Jörg Himmelreich lehrt Geschichte an dem Berliner Campus der ESCP ("École Supérieure de Commerce à Paris").
Neustart für Europa
Der SPD-Sonderparteitag am Sonntag stimmt darüber ab: Wird die GroKo verhandelt, ja oder nein? Es wird zugleich ein Votum für oder gegen einen politischen Neustart in der EU sein, glaubt Jörg Himmelreich.
Ein Neustart für Europa – das ist nach dem Sondierungspapier von CDU und SPD eines der vorrangigen Ziele einer Großen Koalition. Endlich haben die beiden Parteien die historische Chance für einen dringend notwendigen Neuaufbruch für Europa erkannt, die sich mit dem neuen französischen Präsident bietet.
Erstmals seit Mitterand führt mit Macron wieder ein Präsident in Frankreich die Regierung, der sich die Reform Europas ernsthaft auf die Fahne geschrieben hat. Dafür wurde er sogar gewählt.
Kein Ruf nach "Vereinigten Staaten von Europa"
Zwar meinte Martin Schulz Macron mit einer bis zum Jahr 2025 umzusetzenden Vision von den "Vereinigten Staaten von Europa" noch übertreffen zu müssen. Solche marktschreierischen politischen Utopien finden sich vernünftigerweise in dem Papier nicht wieder.
Denn irreale politische Forderungen, die sich gar nicht umsetzen lassen, bewirken beim später enttäuschten Wähler nur das Gegenteil des ursprünglich Gewollten: nämlich eine Ablehnung jeden europäischen Integrationsfortschritts und einen irreparablen Verlust an Glaubwürdigkeit der Politik.
Vielmehr beschränken sich SPD und Union auf wichtige allgemeine politische Grundsätze und einige konkrete realisierbare Vorhaben. Es geht ihnen darum, die EU finanziell und durch weitere Befugnisse des Parlaments institutionell zu stärken, das gilt auch für eine engere gemeinsame Außen- und Sicherheitspolitik.
Europäische Verteidigung und gemeinsames Asylsystem
Außerdem nehmen SPD und CDU ausdrücklich die Vorschläge Macrons für eine engere europäische Verteidigungskooperation auf.
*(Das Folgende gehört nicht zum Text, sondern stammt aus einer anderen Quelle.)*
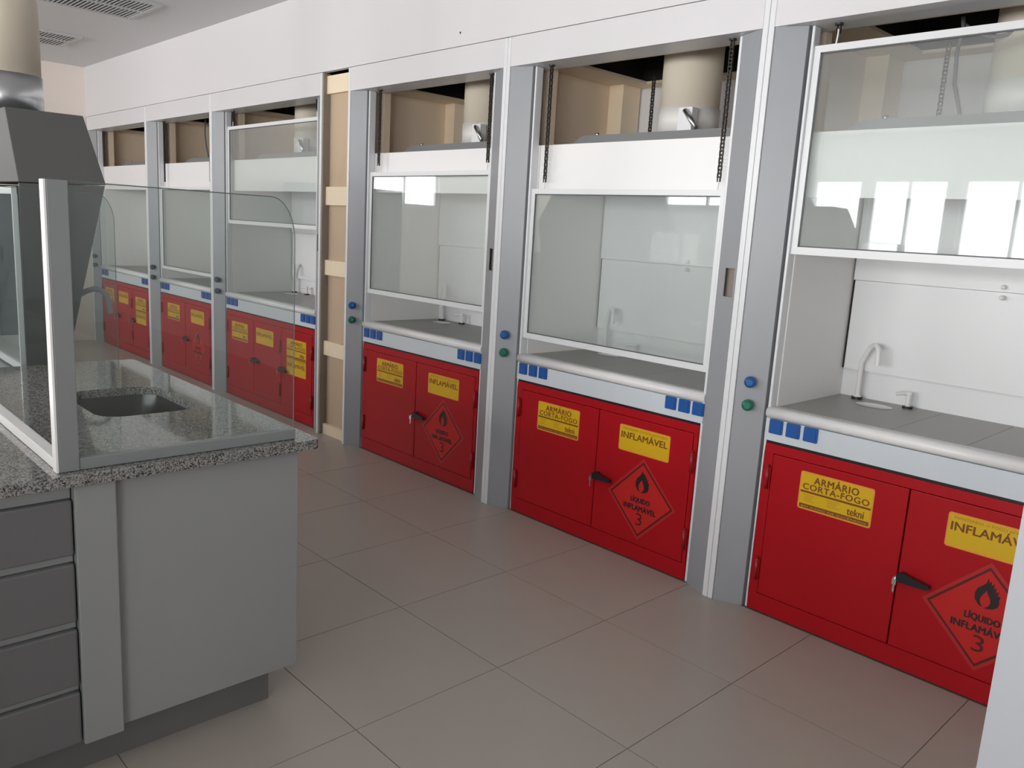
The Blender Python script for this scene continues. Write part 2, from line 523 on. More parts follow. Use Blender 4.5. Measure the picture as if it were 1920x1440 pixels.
def sticker_diamond():
    mb = MB()
    def dia(a): return [(-a, 0), (0, -a), (a, 0), (0, a)]
    put_poly(mb, dia(0.208), 0.0006, 1)
    put_poly(mb, dia(0.190), 0.0010, 2)
    put_poly(mb, dia(0.178), 0.0013, 0)
    L = 0.0018
    fl_ = [(0, -.60), (-.28, -.52), (-.47, -.30), (-.50, -.02), (-.42, .22), (-.24, .40), (-.12, .54), (-.05, .80), (0, .58),
           (.07, .70), (.10, .50), (.20, .62), (.20, .38), (.30, .46), (.30, .22), (.42, .34), (.38, .10), (.50, .14), (.46, -.08),
           (.50, -.20), (.44, -.40), (.27, -.54)]
    s = 0.082
    put_poly(mb, [(0.004 + p[0] * s, 0.085 + p[1] * s) for p in fl_], L, 3)
    inn = [(-.02, -.58), (-.16, -.46), (-.22, -.26), (-.16, -.06), (-.06, .10), (-.02, .22), (.06, .06), (.16, -.10), (.20, -.28), (.14, -.46)]
    put_poly(mb, [(0.000 + p[0] * s, 0.085 + p[1] * s) for p in inn], L + .0004, 0)
    put_text(mb, 'LÍQUIDO', -0.058, 0.058, -0.022, 0.014, L, 3, 0.05, 1.05)
    put_text(mb, 'INFLAMÁVEL', -0.098, 0.098, -0.060, -0.026, L, 3, 0.05, 1.05)
    put_text(mb, '3', -0.020, 0.020, -0.132, -0.070, L, 4, 0.0)
    return mb.mesh('flame_sticker', ['diamond', 'diamond_edge', 'maroon_ink', 'black_ink', 'maroon_ink'], fix=False)
ST_CAB, ST_FLAM, ST_DIA = sticker_cabinet(), sticker_flammable(), sticker_diamond()

# ------------------------------------------------------------------ shared small meshes
OUTLET_ME = None
def outlet_mesh():
    mb = MB()
    mb.prism(round_rect(-0.030, 0.030, -0.030, 0.030, 0.004, 3), -0.007, 0.0, 'y')
    mb.prism(round_rect(-0.023, 0.023, -0.023, 0.023, 0.003, 2), -0.009, -0.007, 'y')
    return mb.mesh('outlet', 'blue')
OUTLET_ME = outlet_mesh()
def knob_mesh(mat):
    mb = MB()
    mb.cyl((0, 0, 0), (0, -0.006, 0), 0.018, 18)
    mb.cyl((0, -0.006, 0), (0, -0.016, 0), 0.010, 14)
    prof = [(0.019, -0.016), (0.024, -0.020), (0.0245, -0.030), (0.021, -0.038), (0.013, -0.0425)]
    for (r0, y0), (r1, y1) in zip(prof, prof[1:]):
        mb.cyl((0, y0, 0), (0, y1, 0), r0, 18, r1, caps=False)
    mb.add([(0.019 * math.cos(2 * math.pi * i / 18), -0.016, 0.019 * math.sin(2 * math.pi * i / 18)) for i in range(18)], [tuple(range(18))])
    mb.add([(0.013 * math.cos(2 * math.pi * i / 18), -0.0425, 0.013 * math.sin(2 * math.pi * i / 18)) for i in range(18)], [tuple(range(18))])
    for i in range(14):
        a = 2 * math.pi * i / 14
        mb.cyl((0.0235 * math.cos(a), -0.0195, 0.0235 * math.sin(a)), (0.0225 * math.cos(a), -0.033, 0.0225 * math.sin(a)), 0.0026, 6)
    return mb.mesh('knob', mat, fix=False)
KNOB = {'b': knob_mesh('knob_blue'), 'g': knob_mesh('knob_green'), 'd': knob_mesh('knob_dark')}
def hinge_mesh():
    mb = MB()
    mb.cyl((0, -0.006, -0.05), (0, -0.006, 0.05), 0.0085, 10)
    mb.cyl((0, -0.006, 0.05), (0, -0.006, 0.056), 0.006, 10)
    mb.box(-0.013, 0.013, -0.003, 0.001, -0.045, 0.045)
    return mb.mesh('hinge', 'red_dark')
HINGE_ME = hinge_mesh()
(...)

Denn nach der französischen Ablehnung einer Europäischen Verteidigungsgemeinschaft 1954 wäre diese Kooperation ein wirklicher Neustart.
Schließlich fordern sie in der Zuwanderungspolitik ein gemeinsames europäisches Asylsystem. Auch das ist ein dringend erforderliches Novum in der EU.
Auch manch unscheinbares Detail verbirgt substantielle Politikänderungen, zum Beispiel durch Angleichung der Unternehmenssteuern Steuerlöcher in der EU zu schließen.
Im Übrigen ziehen SPD und Union realistische Lehren aus bisherigen EU-Fehlentwicklungen. Sie beabsichtigen "missbräuchliche Zuwanderung in die Systeme der sozialen Sicherheit" zu unterbinden und heben wieder das Subsidiaritätsprinzips hervor, nach dem lokale Probleme auch auf lokaler Ebene gelöst werden sollen.
Die Weltlage verlangt ein starkes Europa
Das Sondierungspapier als bloßes "Weiter so!" in der Europa-Politik abzutun, verbietet sich daher. Man muss sich außerdem nur vor Augen führen: Die EU und ihre Mitgliedstaaten sind nach dem Ausfall der USA unter Trump und einem weltweiten Trend zur Autokratie die letzte Bastion, in der Menschenrechte, parlamentarische Demokratie und praktizierter Rechtsstaat bei allen Mängeln so gewährleistet werden.
Auch die Herausforderungen der Globalisierung und der digitalen Revolution kann die EU nur gemeinschaftlich bewältigen, mit einem starken deutsch-französischen Motor.
Historische Chance in den Händen der SPD
Natürlich kann dieses Sondierungs-Papier nur ein Kompromiss sein. Insgesamt skizziert es jedoch einen Rahmen, der einer künftigen Großen Koalition ermöglicht, das Angebot Macrons anzunehmen und Europa durch realistische Reformen zukunftsfest zu machen. Das ist eine historische Chance.
Auf dem SPD-Sonderparteitag am kommenden Sonntag stimmen ihre 600 Delegierten daher nicht nur über das Sondierungspapier ab. Nicht nur über ihren Vorsitzenden und nicht nur über die Zukunft der SPD. Sondern vor allem über eine handlungsfähige zukünftige Bundesregierung und über einen überfälligen deutsch-französischen Neustart für ein gestärktes Europa.